Writer: Max Borenstein
Cast: Aaron Taylor-Johnson, Bryan Cranston, Ken Watanabe, Elizabeth Olsen, Juliette Binoche, Sally Hawkins, David Strathairn
Cert: 12
Running time: 123mins
Year: 2014
The lowdown: After 2010’s £400,000 budgeted Monsters, director Gareth Edwards proves he is the go-to creature feature guy for the King of Monsters, Godzilla himself. And as the 1954 original dealt with hot-button topics of the day so Edwards uses his titular leviathan to shoulder a story touching upon post-9/11 apocalypse paranoia, environmental disasters, and of course nuclear anxieties. But, he is not stingy with the spectacle, delivering set-pieces of talent and ambition Michael Bay can only dream of, and employing a first rate cast including Bryan Cranston and Aaron Taylor-Johnson to ensure the human element isn’t lost amidst the falling debris.
The full verdict: Synonymous now with campy, badly dubbed men-in-suit silliness and Saturday morning cartoons, back in 1954 Godzilla reflected the fears of a nation dealing with its nuclear trauma and war guilt. And by blending metaphor with action Ishiro Honda’s classic became the definitive monster movie template.

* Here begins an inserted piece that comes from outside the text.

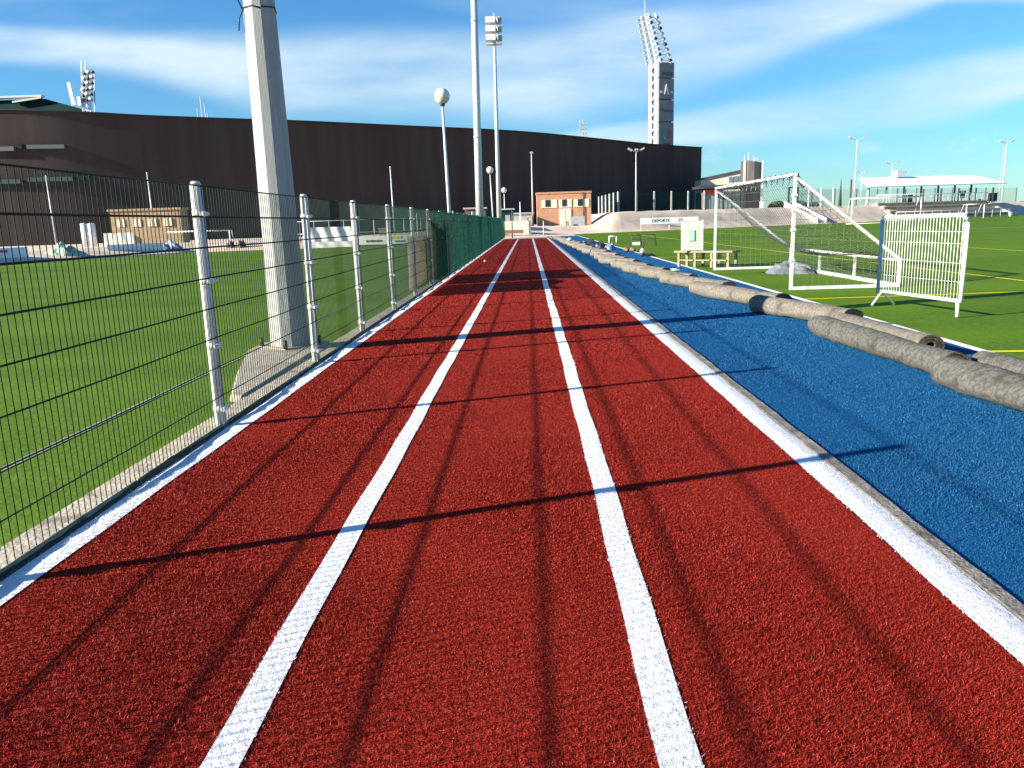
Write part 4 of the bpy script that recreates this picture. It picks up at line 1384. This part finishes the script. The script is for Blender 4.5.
# small litter among the far rolls
for k, (x, y, s_, m_) in enumerate(((3.1, 33.0, 0.3, 'plastic_black'), (3.75, 36.5, 0.34, 'tarp_blue'), (3.6, 40.0, 0.36, 'plastic_black'), (3.05, 43.5, 0.3, 'tarp_grey'), (3.7, 47.0, 0.35, 'plastic_black'), (2.6, 50, 0.35, 'banner_white'))):
    labs = ['dark crumpled sack between the far carpet rolls, nearest of the sacks', 'bluish crumpled sack right of the far carpet rolls', 'second dark crumpled sack beyond the bluish sack', 'grey crumpled sack left of the far carpet rolls', 'farthest dark crumpled sack by the field edge line', 'white crumpled sack near the far end of the rolls']
    tag(heap('sack', (x, y, 0.0), s_ * 1.5, s_ * 1.8, s_, m_, labs[k], 'sack', 60 + k), group='sacks among the far carpet rolls')

# ================================================================== portable goal
GX, GY0, GY1, GH, GD, GB = 4.87, 14.72, 20.8, 2.05, 1.98, 0.50
go = empty('football_goal', (GX, GY0, 0), 'portable white goal with net on the right field, seen from its near post', 'football goal')
Wd = GY1 - GY0
for y, nm in ((0, 'near'), (Wd, 'far')):
    MB().bar((0, y, 0), (0, y, GH), 0.05, 0.05).build('post', 'white_paint', go)
    MB().bar((0.04, y, 0.03), (GD, y, 0.03), 0.10, 0.055).build('ground_frame', 'white_paint', go)
    MB().bar((0.03, y, GH - 0.03), (GD, y, GB), 0.05, 0.05).build('brace', 'white_paint', go)
    MB().bar((GD, y, 0.058), (GD, y, GB - 0.03), 0.055, 0.055).build('rear_post', 'white_paint', go)
MB().bar((0, -0.037, GH + 0.037), (0, Wd + 0.037, GH + 0.037), 0.05, 0.05).build('crossbar', 'white_paint', go)
MB().bar((GD, -0.03, GB), (GD, Wd + 0.03, GB), 0.055, 0.055).build('rear_rail', 'white_paint', go)
MB().bar((GD, 0.055, 0.03), (GD, Wd - 0.055, 0.03), 0.11, 0.058).build('rear_ground_bar', 'white_paint', go)
for t in (0.33, 0.66):
    MB().bar((GD, Wd * t, 0.06), (GD, Wd * t, GB - 0.03), 0.045, 0.045).build('rear_post', 'white_paint', go)
# net
nb = MB()
rn = random.Random(12)


def net_pt(u, v):
    """u along the width, v from crossbar (0) to rear ground bar (1)"""
    y = Wd * u
    if v < 0.78:
        t = v / 0.78
        x = GD * t
        z = GH + (GB - GH) * t - 0.55 * math.sin(math.pi * t) * (0.3 + 0.7 * math.sin(math.pi * u) ** 0.8)
    else:
        t = (v - 0.78) / 0.22
        x = GD - 0.10 * math.sin(math.pi * t)
        z = GB + (0.06 - GB) * t
    return Vector((x + 0.03 * math.sin(7 * u + 5 * v), y, z + 0.03 * math.sin(9 * u + 3) * math.sin(6 * v)))


NU, NV = 46, 22
for i in range(NU + 1):
    nb.tube([net_pt(i / NU, j / NV) for j in range(NV + 1)], 0.0042, 3, caps=False, smooth=False)
for j in range(1, NV):
    nb.tube([net_pt(i / NU, j / NV) for i in range(NU + 1)], 0.0042, 3, caps=False, smooth=False)
for y in (0.0, Wd):                       # side nets
    n = 15
    for i in range(1, n):
        t = i / n
        zt_ = GH + (GB - GH) * t
        nb.tube([(GD * t, y + 0.02 * math.sin(3 * k + i), 0.06 + (zt_ - 0.06) * k / 8) for k in range(9)], 0.0044, 3, caps=False, smooth=False)
    for k in range(1, 13):
        z = 0.06 + k * 0.155
        tmax = min(1.0, (GH - z) / (GH - GB)) if z > GB else 1.0
        if tmax > 0.05:
            nb.tube([(GD * tmax * q / 10, y + 0.02 * math.sin(2 * q + k), z - 0.03 * math.sin(math.pi * q / 10)) for q in range(11)], 0.0044, 3, caps=False, smooth=False)
nb.build('net', 'net_cord', go)
# gathered net wound along the crossbar and lashings
gb = MB()
for k in range(5):
    gb.tube([(0.035 * math.cos(i * 1.1 + k), Wd * i / 60, GH + 0.03 + 0.035 * math.sin(i * 1.1 + k) - 0.03 * abs(math.sin(i * 0.4))) for i in range(61)], 0.006, 4, caps=False)
for i in range(17):
    y = 0.12 + i * Wd / 17
    gb.tube([(0.0, y, GH + 0.09), (0.06, y + 0.03, GH), (0.05, y + 0.06, GH - 0.08 - 0.08 * rn.random())], 0.012, 4, caps=False)
for i in range(5):
    gb.ball((0.03 + 0.03 * i, 0.03, GH + 0.03 - 0.05 * i), 0.035 + 0.015 * rn.random(), 8, 6)
gb.build('net_lashing', 'tarp_grey', go)
for y in (0.0,):
    tb = MB()
    for z in (0.55, 1.1, 1.45, 1.72):
        tb.box((0, y, z), (0.084, 0.084, 0.05))
    tb.build('tape', 'pale_cord', go)

# ================================================================== crowd barrier
ba = empty('crowd_barrier', (5.24, 11.9, 0), 'white steel crowd barrier with close upright bars standing on the right field', 'barrier')
dB = Vector((0.32, -1.70, 0))
Lb = dB.length
db = dB / Lb
nb_ = Vector((-db.y, db.x, 0))
zb0, zb1 = 0.22, 1.30
MB().tube([(0, 0, 0.19), (0, 0, zb1 - 0.03)], 0.025, 10).build('post', 'barrier_shade', ba)  # shadow on this white post is painted into its blue tone
e = dB
MB().tube([tuple(Vector((0, 0, zb1)) + db * 0.03), tuple(db * (Lb - 0.08) + Vector((0, 0, zb1 + 0.01))), tuple(db * (Lb - 0.02) + Vector((0, 0, zb1 - 0.02))), tuple(e + Vector((0, 0, zb1 - 0.09))), tuple(e + Vector((0, 0, zb0)))], 0.028, 12).build('frame', 'barrier_white', ba)
MB().tube([(0, 0, zb0), tuple(e + Vector((0, 0, zb0)))], 0.024, 10).build('bottom_rail', 'barrier_white', ba)
for k in range(27):
    p = db * (0.07 + (Lb - 0.14) * k / 26)
    MB().tube([tuple(p + Vector((0, 0, zb0))), tuple(p + Vector((0, 0, zb1)))], 0.0045, 6).build('bar', 'barrier_white', ba)
for z in (0.46, 0.70, 0.95, 1.10):
    MB().tube([tuple(nb_ * 0.012 + Vector((0, 0, z))), tuple(nb_ * 0.012 + e + Vector((0, 0, z)))], 0.0026, 6).build('cross_wire', 'barrier_white', ba)
for p in (db * 0.10,):
    MB().tube([tuple(p + nb_ * -0.17 + db * 0.02 + Vector((0, 0, 0.015))), tuple(p + Vector((0, 0, 0.22))), tuple(p + nb_ * 0.2 + db * 0.02 + Vector((0, 0, 0.015)))], 0.02, 8).build('foot', 'barrier_white', ba)
MB().tube([tuple(db * (Lb - 0.05) + Vector((0, 0, 0.22))), tuple(db * (Lb - 0.04) + Vector((0, 0, 0.012)))], 0.024, 8).build('foot', 'barrier_white', ba)

# ================================================================== bench, board and other things on the right field
be = empty('bench', (4.50, 22.62, 0), 'long pale wooden bench with open shelves carrying the white board', 'bench', rz=math.atan2(-0.62, 0.78))
MB().box((0.62, 0.02, 0.43), (1.75, 0.62, 0.05)).build('seat', 'bench_wood', be)
for x in (-0.12, 0.38, 0.88, 1.36):
    for y in (-0.24, 0.26):
        MB().box((x, y, 0.2025), (0.07, 0.06, 0.405)).build('leg', 'bench_wood', be)
for (xa, xb) in ((-0.085, 0.345), (0.415, 0.845), (0.915, 1.325)):
    MB().box(((xa + xb) / 2, -0.2, 0.20), (xb - xa, 0.22, 0.035)).build('shelf', 'bench_wood', be)
wb = empty('whiteboard', (4.56, 22.2, 0.457), 'white board with faint yellow and teal drawing standing on the pale bench', 'whiteboard', rz=-0.05)
tl_ = Matrix.Rotation(-0.06, 3, 'X')
bo_ = MB().box((0, 0.02, 0.415), (0.55, 0.025, 0.80), M=tl_).build('board', 'board_white', wb)
b = MB()
for k in range(7):
    b.box((0, 0.0 + 0.06 * (0.1 + k * 0.085 - 0.0) - 0.022 + 0.004, 0.12 + k * 0.085), (0.47 - 0.06 * (k % 3), 0.006, 0.03), M=tl_)
b.build('drawing', 'board_yellow', bo_)
MB().box((-0.02, 0.0, 0.42), (0.16, 0.03, 0.3), M=tl_).build('drawing', 'board_teal', bo_)
for x in (-0.285, 0.285):
    MB().box((x, 0.02, 0.42), (0.03, 0.035, 0.84), M=tl_).build('frame', 'white_paint', wb)
MB().box((-0.05, 0.03, 0.86), (0.42, 0.03, 0.07), M=tl_).build('header', 'white_paint', wb)
heap('tarpaulin_heap', (6.25, 19.0, 0.0), 1.15, 1.0, 0.30, 'tarp_grey', 'blue grey tarpaulin lying in a heap inside the white goal', 'tarpaulin', 14, 0.06)
for k, (x, y, lab) in enumerate(((5.45, 40.4, 'left one of two dark trestle frames on the right field, with a white plate'), (6.15, 40.1, 'right one of two dark trestle frames on the right field'))):
    tr = empty('trestle', (x, y, 0), lab, 'trestle', 'dark trestles on the field')
    tr.scale = (0.72, 0.72, 0.85)
    for s_ in (-1, 1):
        MB().bar((s_ * 0.38, -0.25, 0), (s_ * 0.28, 0, 0.66), 0.05, 0.05).build('leg', 'dark_metal', tr)
        MB().bar((s_ * 0.38, 0.25, 0), (s_ * 0.28, 0, 0.66), 0.05, 0.05).build('leg', 'dark_metal', tr)
    MB().box((0, 0, 0.66), (0.64, 0.06, 0.06)).build('rail', 'dark_metal', tr)
    MB().box((0, -0.12, 0.42), (0.62, 0.05, 0.05)).build('rail', 'dark_metal', tr)
    if k == 0:
        MB().box((0, -0.15, 0.16), (0.55, 0.1, 0.18)).build('plate', 'white_paint', tr)
mg = empty('small_goal', (4.72, 46.5, 0), 'tiny white practice goal beside the field edge line', 'practice goal')
for x in (0, 0.42):
    MB().tube([(x, 0, 0), (x, 0, 0.4)], 0.03, 8).build('post', 'white_paint', mg)
    MB().tube([(x, 0, 0.4), (x, 0.35, 0.02)], 0.02, 6).build('stay', 'white_paint', mg)
MB().tube([(-0.03, 0, 0.4), (0.45, 0, 0.4)], 0.03, 8).build('crossbar', 'white_paint', mg)
for k, (x, y, lab) in enumerate(((4.18, 34.0, 'left brown shoe beside the field edge line'), (4.42, 33.8, 'right brown shoe beside the field edge line'))):
    sh = empty('shoe', (x, y, 0.0), lab, 'shoe', 'brown shoes by the field edge', rz=0.3)
    MB().box((0, 0, 0.025), (0.16, 0.40, 0.05)).build('sole', 'plastic_black', sh)
    MB().ball((0, 0.03, 0.10), 0.1, 12, 8).ball((0, -0.1, 0.07), 0.085, 12, 8).build('upper', 'shoe_brown', sh)
bg_ = empty('sports_bag', (4.18, 29.2, 0), 'white and black sports bag standing near the field edge line', 'bag')
MB().tube([(0, 0, 0.0), (0, 0, 0.05), (0, 0, 0.14)], [0.07, 0.09, 0.09], 12).build('base', 'plastic_black', bg_)
MB().tube([(0, 0, 0.14), (0, 0, 0.25), (0.01, 0, 0.31)], [0.09, 0.08, 0.04], 12).build('body', 'banner_white', bg_)
MB().tube([(-0.06, 0, 0.22), (-0.04, -0.02, 0.36), (0.04, -0.02, 0.36), (0.06, 0, 0.22)], 0.012, 6).build('handle', 'plastic_black', bg_)
heap('dark_jacket', (4.42, 29.2, 0.0), 0.5, 0.35, 0.14, 'plastic_black', 'dark jacket lying beside the white and black sports bag', 'jacket', 31)
heap('plastic_sheet', (3.85, 21.2, 0.0), 0.36, 0.3, 0.05, 'banner_white', 'small white plastic sheet lying on the blue strip near the bench', 'sheet', 33)
tag(MB().ball((0, 0, 0), 0.045, 14, 10).build('ball', 'white_paint'), 'small white ball lying on the left lane of the red track', 'ball').location = (-1.59, 28.4, 0.05)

On this, his 60th birthday, Godzilla receives a $160m makeover and proves that while long in tooth, there’s nothing prehistorically arthritic about this scaly icon.
In fact, while mankind continues to war with nature, there will always be a place for Godzilla as the manifestation of our fears.
Gareth Edwards knows this and spins a particularly dark tale for a reboot that squashes painful memories of that soulless 1998 Roland Emmerich misfire.
After a striking credits sequence blending monsters with familiar footage of 1950s Pacific nuclear testing, the story hurtles straight into a Japan based 1999 prologue and a disturbing meltdown at the fictitious Janjira power plant, inevitably echoing Fukushima.
This tragedy rips engineer Joe Brody (Cranston) from his wife (Binoche) and son Ford. Fast forward fifteen years and Ford (Taylor-Johnson) is an army lieutenant with a pretty wife (Olsen) and a son of his own.
But, he is forced to return East when dad is jailed for trespassing in Janjira, chasing conspiracy theories about the events of 1999.
With fresh evidence, Joe returns to the ghost city with Ford in tow, searching for the clues that will prove the tragedy was no natural disaster. What he doesn’t know is that Pandora’s Box is about to open and up from the depths will come not just one of cinema’s best loved monsters, but nightmare creatures borne of Cloverfield, Starship Troopers, The Host and Edwards own pocket-money budgeted breakthrough gem.
And christened MUTO (Massive Unidentified Terrestrial Organism).
America had better take cover because these beasties love a nuclear banquet, and the superpower nation has a menu to die for…
It took time for Japanese studio Toho to realise Godzilla (aka Gojira, the original name uttered once here by Ken Watanabe’s softly spoken scientist) was a monster audiences cheered for, so he gradually shifted from titanic threat to noble warrior.
Edwards takes this approach, softening the facial features and casting his beasty as a literal God, restoring nature’s balance through awesome stand-offs with giant radiation-guzzling, EMP-emitting nuclear metaphors.
In an age where spectacle fatigue fells many a blockbuster, Edwards takes a leaf from his hero Steven Spielberg’s book that less is more, until more needs to be much more.
For the first hour he keeps his CGI creations to brief sightings or blurry, blown up photographs. And when the monster mash begins, the action is kept fixed to his human characters’ perspective for a sense of “putting you in the moment” excitement, particularly a 30,000 feet halo jump that passes by Godzilla lamping a narky MUTO.
As with Jurassic Park and Jaws, snatched glimpses of the creatures pay dividends in generating suspense. As does a well-timed punchline to a Honolulu-based set-piece that builds to an awesome confrontation… and then cuts to a wobbly cam, after-the-event news report of the scrap.
There are sizable flaws. Edwards does not invest his human cast with as much character as his skyscraper dwarfing colossus. Women are firmly on the sidelines, including Olsen’s wife-nurse who doesn’t actually treat any of the injured and Sally Hawkins’ researcher who exists only to parrot Watanabe’s theories.
And as with last year’s Pacific Rim and Man of Steel, two other films from production house Legendary Pictures, there is a subtext of gung-ho militarism here at odds with Edwards’ more circumspect Monsters. Even if the face of the US army is the ever-likeable David Strathairn.
But, all this can be rectified when Godzilla returns. And with sixty years of opponents to choose from there is life in the old lizard yet.